Мы часто говорили о России. Не принимая идеологию сидящего с нами Игоря Огурцова, ослепленного надеждой на возрождение Великой России. И вот он, странный мечтатель, давно ушедший в мир иной, воплотился в Путине, твоем президенте. Удивительное воплощение жертвы КГБ, честного, непрактичного и очень одинокого мечтателя в циничном, лживом, плохо образованном человеке, уверовавшем в основательность логики скверного философа Ильина. В худшем из офицеров КГБ разрушителе России Владимире Путине.
Опять выстрел за окном. Наш выстрел, мы сопротивляемся. Знаю, мы выиграем эту войну. Страшной ценой, но выиграем. Потому что за нами стоит вся земная цивилизация. Путин совершил невероятное: ненавидя, убивая нас, он толкнул нас в объятия Европы.
Тогда, в лагере, я рассказал тебе о знаменитой в годы войны реплике писателя Ильи Эренбурга: хочешь жить -убей немца. Ты Эренбурга не читал. Но мы заговорили о другом: мог ли участник французского антинацистского сопротивления Альбер Камю произнести такие слова? Ты полагал, что каждый из нас, воюющий с очевидным злом, вправе так думать и действовать. А я утверждал, что Камю не мог быть автором таких слов.
Сегодня, во время жестокой войны с Россией, я всё чаще слышу подобные слова. Да, мы убиваем, потому что убивают нас. Нас, украинцев убивают в нашей стране, на нашей территории, и мы обязаны отвечать тем же. Так, именно так формировалось сопротивление агрессии Сталина в Западной Украине, в Эстонии, Литве, Латвии. В лагерях рядом с нами доживали свой астрономический срок длиною в 25 лет последние из них, оставшиеся верными своей простой, неоспоримой правде: ко мне пришел жестокий враг, я вправе сопротивляться.

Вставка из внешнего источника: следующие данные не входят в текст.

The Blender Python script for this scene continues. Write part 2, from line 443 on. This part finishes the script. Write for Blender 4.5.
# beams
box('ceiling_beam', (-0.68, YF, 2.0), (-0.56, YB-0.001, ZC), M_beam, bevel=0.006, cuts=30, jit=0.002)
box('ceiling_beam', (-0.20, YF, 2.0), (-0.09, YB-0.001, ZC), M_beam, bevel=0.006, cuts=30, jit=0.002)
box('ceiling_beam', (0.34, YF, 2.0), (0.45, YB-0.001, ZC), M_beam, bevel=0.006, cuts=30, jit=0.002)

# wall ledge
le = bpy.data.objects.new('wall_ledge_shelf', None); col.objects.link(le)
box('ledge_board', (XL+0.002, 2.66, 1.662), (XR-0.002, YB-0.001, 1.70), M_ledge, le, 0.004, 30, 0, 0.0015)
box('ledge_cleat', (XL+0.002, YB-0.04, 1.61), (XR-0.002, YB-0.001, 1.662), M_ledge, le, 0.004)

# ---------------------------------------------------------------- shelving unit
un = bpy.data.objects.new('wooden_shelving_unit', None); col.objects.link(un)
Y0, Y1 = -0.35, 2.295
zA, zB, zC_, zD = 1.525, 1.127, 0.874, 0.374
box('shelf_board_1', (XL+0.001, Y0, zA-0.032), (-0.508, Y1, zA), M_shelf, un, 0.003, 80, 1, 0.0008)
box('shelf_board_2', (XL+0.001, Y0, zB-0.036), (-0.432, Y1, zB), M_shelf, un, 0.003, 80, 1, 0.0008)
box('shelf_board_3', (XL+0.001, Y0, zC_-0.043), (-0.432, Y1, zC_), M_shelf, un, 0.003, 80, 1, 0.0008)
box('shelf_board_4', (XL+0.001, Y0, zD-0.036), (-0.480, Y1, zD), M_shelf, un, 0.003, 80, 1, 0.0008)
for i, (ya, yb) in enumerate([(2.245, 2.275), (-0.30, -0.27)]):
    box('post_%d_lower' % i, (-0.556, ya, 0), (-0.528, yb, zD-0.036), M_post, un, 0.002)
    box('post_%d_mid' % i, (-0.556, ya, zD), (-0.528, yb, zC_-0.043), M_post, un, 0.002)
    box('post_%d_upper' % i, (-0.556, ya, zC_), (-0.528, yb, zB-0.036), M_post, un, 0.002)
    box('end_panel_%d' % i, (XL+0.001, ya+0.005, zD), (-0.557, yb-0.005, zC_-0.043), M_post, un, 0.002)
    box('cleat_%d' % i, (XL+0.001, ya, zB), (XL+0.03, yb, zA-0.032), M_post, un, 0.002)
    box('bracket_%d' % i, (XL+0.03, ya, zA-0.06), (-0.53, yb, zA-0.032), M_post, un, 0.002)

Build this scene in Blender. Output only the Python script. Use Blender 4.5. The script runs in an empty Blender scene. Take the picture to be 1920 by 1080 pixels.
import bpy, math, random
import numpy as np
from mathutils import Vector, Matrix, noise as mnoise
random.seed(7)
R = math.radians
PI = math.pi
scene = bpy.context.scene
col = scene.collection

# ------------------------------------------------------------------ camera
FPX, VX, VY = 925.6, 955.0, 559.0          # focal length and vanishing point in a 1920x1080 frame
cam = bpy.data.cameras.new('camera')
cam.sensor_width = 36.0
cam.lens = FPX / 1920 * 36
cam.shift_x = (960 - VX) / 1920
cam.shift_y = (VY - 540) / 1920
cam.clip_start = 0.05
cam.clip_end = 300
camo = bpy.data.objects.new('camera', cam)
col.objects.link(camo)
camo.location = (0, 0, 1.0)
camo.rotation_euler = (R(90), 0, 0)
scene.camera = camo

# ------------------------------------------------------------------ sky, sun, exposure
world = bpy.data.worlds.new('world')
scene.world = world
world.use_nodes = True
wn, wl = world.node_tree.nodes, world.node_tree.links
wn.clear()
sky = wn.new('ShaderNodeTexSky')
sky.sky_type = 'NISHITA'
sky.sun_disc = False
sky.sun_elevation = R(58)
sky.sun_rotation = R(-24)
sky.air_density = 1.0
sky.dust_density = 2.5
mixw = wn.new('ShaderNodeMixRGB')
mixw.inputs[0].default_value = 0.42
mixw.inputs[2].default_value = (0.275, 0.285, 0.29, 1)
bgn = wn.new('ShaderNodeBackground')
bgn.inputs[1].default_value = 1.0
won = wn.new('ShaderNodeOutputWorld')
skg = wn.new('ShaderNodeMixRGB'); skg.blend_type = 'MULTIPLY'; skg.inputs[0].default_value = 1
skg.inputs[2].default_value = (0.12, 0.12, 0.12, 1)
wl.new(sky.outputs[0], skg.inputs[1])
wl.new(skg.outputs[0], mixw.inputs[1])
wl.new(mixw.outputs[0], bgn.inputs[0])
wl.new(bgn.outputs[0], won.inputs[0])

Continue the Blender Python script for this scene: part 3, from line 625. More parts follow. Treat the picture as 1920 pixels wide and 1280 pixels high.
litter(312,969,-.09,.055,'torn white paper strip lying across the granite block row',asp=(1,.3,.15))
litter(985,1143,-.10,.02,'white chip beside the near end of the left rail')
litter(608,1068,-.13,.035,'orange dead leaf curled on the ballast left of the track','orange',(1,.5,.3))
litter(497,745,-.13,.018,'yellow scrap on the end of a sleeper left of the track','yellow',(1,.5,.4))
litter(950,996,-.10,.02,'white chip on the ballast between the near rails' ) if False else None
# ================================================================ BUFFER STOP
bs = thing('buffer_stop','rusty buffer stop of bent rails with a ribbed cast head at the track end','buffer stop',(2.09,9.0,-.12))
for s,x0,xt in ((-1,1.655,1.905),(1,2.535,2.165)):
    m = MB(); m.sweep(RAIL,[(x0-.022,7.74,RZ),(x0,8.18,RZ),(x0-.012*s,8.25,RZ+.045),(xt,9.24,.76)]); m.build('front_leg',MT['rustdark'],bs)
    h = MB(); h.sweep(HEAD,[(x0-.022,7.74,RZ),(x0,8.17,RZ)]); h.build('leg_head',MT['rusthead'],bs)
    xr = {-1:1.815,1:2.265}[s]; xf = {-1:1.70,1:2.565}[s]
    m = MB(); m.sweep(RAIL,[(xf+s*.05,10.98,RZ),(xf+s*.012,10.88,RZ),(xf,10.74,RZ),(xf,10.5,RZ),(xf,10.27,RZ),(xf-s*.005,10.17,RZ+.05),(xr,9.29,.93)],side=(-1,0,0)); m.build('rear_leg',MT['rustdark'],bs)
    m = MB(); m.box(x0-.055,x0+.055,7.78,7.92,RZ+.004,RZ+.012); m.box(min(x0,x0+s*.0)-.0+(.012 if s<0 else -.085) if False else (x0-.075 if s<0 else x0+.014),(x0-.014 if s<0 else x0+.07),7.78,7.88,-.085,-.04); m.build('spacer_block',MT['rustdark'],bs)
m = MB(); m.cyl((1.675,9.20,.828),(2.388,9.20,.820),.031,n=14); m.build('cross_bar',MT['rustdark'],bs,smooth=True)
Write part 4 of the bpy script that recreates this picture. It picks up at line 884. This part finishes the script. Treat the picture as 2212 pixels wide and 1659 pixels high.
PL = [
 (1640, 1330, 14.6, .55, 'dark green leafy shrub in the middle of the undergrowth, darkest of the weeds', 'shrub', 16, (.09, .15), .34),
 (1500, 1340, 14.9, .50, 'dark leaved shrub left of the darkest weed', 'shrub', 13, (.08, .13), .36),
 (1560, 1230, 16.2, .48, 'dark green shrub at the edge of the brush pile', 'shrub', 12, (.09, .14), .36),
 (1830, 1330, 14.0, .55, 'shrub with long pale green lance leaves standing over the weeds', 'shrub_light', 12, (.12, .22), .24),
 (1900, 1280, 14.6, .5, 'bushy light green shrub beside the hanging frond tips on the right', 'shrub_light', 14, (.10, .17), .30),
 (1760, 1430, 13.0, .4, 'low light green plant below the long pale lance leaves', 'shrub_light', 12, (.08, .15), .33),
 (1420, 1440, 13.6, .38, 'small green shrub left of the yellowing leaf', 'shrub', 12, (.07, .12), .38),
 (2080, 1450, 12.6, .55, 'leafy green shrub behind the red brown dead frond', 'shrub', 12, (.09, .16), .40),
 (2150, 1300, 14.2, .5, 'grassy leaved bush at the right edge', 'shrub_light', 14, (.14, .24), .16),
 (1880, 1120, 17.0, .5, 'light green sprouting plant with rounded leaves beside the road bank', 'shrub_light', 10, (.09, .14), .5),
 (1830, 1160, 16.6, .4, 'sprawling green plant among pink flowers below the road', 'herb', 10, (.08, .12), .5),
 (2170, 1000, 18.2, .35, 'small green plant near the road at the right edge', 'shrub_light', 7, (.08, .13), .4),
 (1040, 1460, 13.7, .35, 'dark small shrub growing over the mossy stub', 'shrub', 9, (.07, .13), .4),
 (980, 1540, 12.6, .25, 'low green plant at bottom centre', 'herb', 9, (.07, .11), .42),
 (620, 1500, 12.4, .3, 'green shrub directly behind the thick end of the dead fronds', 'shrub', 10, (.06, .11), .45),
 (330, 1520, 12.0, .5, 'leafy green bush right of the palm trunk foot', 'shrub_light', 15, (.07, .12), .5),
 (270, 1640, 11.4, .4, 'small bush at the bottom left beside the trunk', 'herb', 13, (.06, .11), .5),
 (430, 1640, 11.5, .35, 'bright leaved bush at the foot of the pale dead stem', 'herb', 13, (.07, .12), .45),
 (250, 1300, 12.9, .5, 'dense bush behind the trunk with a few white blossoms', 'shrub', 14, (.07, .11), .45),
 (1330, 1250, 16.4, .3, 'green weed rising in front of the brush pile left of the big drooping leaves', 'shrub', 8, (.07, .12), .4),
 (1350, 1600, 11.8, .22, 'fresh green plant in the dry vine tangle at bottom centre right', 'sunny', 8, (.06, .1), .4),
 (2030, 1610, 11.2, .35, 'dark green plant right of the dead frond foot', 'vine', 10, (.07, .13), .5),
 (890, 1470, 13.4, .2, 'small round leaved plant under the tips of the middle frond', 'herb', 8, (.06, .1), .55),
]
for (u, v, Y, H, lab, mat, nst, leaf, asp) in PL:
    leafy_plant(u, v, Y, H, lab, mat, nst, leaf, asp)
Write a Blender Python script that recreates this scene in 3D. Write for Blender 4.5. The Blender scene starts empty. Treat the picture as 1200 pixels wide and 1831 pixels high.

Скажи мне, друг мой, ты помнишь их? Живших в уральском лагере рядом с тобой? Тогда мы были вместе, мы называли это лагерным сопротивлением. Сегодня мы вынужденно убиваем твоих соотечественников, возможно, юношей из семей твоих прихожан. Уверен, сегодня ты понимаешь мою правду, правду моей страны. Но ты молчишь, не предостерегаешь с амвона. Это грех, тяжкий грех пассивного соучастия в убийстве.